Namun berdasarkan audit internal dan kajian lapangan, sebagian besar dari total sekitar 1.190 hektare lahan tersebut tidak lagi tercatat dalam sistem Barang Milik Negara (BMN).
Menurut Iskandar, audit Badan Pemeriksa Keuangan (BPK) periode 2022–2023 menyebutkan hanya 18 persen dari lahan itu yang masih terdata sebagai BMN. Sisanya telah berubah fungsi menjadi kawasan komersial, termasuk gedung perkantoran dan pusat bisnis, tanpa ada prosedur pelepasan aset negara secara formal.
Situasi ini, lanjutnya, berpotensi berdampak pada penerimaan negara. Beberapa lokasi seperti SCBD dan kawasan GBK diketahui memiliki nilai sewa tahunan yang signifikan, namun belum tercermin dalam laporan Penerimaan Negara Bukan Pajak (PNBP).
Lebih jauh, IAW mengidentifikasi sejumlah pola yang berkontribusi pada peralihan kepemilikan tersebut. Di antaranya adalah proses administrasi yang belum terintegrasi, kekeliruan dalam pencatatan historis, serta dokumen hak guna yang terbit tanpa acuan peta resmi era pembelian lahan.

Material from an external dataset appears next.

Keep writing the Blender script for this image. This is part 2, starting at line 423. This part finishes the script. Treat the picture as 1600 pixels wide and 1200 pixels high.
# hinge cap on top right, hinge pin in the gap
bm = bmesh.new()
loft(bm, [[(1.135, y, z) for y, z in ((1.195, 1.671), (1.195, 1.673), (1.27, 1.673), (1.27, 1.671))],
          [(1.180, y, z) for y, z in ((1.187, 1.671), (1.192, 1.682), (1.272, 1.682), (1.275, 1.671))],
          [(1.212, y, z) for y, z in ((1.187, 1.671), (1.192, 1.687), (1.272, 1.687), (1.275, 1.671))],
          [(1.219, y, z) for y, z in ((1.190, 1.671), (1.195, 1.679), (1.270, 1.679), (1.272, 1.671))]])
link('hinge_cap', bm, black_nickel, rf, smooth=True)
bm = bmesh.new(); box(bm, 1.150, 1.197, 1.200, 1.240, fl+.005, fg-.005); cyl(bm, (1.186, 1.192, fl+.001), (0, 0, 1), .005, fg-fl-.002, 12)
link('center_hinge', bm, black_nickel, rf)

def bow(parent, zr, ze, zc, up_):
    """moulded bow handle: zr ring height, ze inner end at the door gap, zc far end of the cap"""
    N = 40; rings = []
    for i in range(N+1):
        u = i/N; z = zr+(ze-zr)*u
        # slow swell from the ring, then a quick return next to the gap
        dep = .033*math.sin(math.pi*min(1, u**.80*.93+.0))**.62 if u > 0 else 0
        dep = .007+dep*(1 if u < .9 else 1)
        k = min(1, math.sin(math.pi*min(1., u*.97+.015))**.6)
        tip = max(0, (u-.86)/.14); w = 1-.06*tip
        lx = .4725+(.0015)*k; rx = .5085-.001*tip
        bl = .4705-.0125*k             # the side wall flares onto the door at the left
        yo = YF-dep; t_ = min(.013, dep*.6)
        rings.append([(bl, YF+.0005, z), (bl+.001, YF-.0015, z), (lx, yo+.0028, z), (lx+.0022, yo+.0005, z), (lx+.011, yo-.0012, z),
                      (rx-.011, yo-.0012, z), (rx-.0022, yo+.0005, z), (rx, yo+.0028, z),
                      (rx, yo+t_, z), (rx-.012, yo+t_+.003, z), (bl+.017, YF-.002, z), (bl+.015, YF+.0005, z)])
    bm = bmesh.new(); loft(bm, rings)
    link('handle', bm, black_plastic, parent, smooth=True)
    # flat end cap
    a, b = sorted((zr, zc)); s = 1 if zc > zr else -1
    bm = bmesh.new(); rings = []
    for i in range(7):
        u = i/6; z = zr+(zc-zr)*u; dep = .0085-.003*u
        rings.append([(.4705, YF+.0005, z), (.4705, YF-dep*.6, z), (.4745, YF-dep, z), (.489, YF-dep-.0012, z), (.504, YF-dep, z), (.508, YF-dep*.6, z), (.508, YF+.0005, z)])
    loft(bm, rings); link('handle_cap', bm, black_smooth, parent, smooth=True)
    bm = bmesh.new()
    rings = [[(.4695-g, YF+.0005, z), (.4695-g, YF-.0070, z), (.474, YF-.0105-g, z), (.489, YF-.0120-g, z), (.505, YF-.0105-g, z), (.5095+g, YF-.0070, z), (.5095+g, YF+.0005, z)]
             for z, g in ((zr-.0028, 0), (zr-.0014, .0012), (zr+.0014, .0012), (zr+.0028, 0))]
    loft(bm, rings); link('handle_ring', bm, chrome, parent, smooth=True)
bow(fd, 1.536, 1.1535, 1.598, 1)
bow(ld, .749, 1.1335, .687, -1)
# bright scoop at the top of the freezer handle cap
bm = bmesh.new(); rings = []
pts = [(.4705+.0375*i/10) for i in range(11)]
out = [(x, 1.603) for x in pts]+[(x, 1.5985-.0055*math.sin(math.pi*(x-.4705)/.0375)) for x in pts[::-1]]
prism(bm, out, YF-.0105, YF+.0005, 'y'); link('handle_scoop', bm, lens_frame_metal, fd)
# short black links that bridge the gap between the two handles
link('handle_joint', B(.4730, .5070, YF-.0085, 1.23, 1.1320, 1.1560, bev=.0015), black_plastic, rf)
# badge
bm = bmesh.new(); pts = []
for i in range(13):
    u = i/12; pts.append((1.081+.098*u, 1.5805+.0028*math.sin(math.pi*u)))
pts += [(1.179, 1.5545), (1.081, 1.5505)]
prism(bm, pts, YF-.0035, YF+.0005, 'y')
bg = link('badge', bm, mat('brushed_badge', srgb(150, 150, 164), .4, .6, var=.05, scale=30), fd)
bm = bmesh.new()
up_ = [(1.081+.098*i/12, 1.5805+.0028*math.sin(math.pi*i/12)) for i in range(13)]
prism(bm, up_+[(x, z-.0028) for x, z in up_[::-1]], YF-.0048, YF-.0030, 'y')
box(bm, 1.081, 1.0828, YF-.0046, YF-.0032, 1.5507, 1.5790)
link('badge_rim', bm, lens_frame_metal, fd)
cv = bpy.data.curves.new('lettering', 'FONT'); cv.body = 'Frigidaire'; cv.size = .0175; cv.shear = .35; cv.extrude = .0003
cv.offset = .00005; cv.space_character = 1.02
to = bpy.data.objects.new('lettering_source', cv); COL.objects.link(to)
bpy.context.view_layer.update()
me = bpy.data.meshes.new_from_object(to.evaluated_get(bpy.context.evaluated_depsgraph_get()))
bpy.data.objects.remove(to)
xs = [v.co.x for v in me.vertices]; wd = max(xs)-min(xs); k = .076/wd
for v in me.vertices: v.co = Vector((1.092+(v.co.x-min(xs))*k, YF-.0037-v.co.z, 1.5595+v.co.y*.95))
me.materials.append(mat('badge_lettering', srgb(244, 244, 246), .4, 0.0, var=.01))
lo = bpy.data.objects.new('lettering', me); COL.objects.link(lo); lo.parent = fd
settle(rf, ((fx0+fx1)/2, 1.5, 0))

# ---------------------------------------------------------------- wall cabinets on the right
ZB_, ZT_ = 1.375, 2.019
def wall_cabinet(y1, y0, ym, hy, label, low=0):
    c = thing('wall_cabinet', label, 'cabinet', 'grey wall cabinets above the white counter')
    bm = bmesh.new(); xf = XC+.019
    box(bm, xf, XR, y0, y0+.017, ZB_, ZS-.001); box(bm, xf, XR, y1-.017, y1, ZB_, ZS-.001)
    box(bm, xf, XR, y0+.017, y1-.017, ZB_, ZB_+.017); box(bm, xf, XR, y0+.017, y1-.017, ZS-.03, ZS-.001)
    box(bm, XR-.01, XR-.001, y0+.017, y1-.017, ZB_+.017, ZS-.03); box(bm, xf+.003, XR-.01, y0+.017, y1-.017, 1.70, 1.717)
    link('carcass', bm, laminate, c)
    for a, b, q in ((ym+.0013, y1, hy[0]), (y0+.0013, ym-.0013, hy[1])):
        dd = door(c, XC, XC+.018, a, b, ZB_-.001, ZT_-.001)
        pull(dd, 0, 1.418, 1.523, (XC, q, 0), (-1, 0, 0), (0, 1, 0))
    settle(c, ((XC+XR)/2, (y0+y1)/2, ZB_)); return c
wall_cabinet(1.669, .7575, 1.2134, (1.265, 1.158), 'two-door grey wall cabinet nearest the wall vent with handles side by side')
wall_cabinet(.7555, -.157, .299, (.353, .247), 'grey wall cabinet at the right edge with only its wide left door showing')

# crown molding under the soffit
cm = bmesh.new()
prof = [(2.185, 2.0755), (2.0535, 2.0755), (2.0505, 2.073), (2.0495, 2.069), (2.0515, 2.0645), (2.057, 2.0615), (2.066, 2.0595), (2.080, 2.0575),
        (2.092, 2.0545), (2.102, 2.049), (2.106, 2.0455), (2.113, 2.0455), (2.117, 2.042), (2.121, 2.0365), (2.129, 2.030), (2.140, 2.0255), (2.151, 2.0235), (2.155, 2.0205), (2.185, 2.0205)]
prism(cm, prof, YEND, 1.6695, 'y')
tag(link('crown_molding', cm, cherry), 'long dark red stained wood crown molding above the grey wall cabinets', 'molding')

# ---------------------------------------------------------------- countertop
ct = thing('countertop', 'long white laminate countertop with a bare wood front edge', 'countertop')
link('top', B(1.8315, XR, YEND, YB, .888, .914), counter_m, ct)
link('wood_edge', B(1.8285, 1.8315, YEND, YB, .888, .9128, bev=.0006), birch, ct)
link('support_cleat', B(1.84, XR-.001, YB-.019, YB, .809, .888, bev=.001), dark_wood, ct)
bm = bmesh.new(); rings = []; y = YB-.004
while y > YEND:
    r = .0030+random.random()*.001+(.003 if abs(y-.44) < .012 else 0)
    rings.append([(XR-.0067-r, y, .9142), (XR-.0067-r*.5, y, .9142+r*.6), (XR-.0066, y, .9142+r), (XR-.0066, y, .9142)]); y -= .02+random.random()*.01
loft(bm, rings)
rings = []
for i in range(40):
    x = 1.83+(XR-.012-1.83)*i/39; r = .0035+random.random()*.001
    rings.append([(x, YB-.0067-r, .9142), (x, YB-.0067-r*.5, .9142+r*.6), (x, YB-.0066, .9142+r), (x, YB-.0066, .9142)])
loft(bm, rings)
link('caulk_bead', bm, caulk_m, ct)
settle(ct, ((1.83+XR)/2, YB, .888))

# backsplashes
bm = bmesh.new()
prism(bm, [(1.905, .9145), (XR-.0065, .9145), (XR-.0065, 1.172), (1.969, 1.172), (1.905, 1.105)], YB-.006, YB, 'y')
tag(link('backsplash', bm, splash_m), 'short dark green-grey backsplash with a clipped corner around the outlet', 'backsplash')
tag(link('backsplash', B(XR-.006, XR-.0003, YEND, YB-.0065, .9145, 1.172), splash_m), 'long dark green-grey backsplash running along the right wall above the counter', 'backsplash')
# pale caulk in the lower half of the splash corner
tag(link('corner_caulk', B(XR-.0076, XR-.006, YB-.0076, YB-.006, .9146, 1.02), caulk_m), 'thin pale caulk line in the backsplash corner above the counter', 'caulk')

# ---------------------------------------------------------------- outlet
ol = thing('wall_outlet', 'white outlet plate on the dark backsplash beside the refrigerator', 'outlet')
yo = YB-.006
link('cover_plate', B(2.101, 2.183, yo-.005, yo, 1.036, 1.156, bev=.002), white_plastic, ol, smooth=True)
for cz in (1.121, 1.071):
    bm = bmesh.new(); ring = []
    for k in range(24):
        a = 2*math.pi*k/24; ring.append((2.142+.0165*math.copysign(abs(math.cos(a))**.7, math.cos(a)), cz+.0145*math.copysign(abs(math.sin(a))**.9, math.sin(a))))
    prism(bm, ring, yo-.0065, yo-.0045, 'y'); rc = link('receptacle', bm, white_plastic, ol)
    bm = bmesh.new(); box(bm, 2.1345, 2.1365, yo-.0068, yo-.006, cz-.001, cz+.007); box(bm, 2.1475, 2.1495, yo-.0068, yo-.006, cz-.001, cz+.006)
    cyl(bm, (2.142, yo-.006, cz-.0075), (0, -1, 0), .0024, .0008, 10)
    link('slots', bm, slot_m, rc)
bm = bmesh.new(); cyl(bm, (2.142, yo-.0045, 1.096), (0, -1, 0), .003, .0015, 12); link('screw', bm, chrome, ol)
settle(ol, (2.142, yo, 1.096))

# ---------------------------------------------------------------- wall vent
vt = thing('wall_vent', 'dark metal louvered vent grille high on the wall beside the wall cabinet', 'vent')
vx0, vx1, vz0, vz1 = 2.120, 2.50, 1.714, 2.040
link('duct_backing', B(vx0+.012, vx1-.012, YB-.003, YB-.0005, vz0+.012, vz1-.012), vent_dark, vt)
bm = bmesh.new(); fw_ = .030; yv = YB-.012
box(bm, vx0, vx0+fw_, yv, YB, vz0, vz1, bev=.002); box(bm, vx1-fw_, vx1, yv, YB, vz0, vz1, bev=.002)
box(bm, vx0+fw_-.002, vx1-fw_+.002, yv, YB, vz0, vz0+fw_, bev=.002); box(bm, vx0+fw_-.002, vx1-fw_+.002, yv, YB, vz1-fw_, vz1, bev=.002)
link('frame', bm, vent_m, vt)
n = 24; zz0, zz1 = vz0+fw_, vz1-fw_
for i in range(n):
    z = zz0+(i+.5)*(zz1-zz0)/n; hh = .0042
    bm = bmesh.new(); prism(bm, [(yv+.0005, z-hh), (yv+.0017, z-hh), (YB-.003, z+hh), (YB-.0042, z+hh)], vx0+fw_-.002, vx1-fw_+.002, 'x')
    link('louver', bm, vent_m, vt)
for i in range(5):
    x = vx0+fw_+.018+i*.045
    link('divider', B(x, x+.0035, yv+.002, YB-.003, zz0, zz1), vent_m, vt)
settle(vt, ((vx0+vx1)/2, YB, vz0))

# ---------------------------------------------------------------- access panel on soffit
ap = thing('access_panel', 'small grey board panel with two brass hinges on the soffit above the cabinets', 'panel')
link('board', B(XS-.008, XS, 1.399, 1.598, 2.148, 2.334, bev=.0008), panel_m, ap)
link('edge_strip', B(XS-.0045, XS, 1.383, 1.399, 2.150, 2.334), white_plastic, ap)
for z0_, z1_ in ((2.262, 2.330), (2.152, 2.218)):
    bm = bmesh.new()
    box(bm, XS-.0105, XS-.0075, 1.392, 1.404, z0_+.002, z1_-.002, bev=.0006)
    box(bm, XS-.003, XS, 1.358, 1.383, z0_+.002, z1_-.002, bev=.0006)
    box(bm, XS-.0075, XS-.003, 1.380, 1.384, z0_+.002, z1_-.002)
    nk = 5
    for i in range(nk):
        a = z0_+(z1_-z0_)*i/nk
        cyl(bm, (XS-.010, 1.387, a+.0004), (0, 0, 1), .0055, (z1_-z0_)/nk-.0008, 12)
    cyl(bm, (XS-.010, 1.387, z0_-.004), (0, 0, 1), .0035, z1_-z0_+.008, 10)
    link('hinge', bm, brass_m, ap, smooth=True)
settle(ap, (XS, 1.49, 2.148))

Sebagai contoh, disebutkan bahwa penerbitan Sertifikat Hak Guna Bangunan (HGB) atas area tertentu dilakukan tanpa merujuk peta dasar yang digunakan negara pada periode 1959–1962. Selain itu, beberapa institusi terkait disebut belum sepenuhnya mencatat aset tersebut dalam Laporan Keuangan Pemerintah Pusat (LKPP).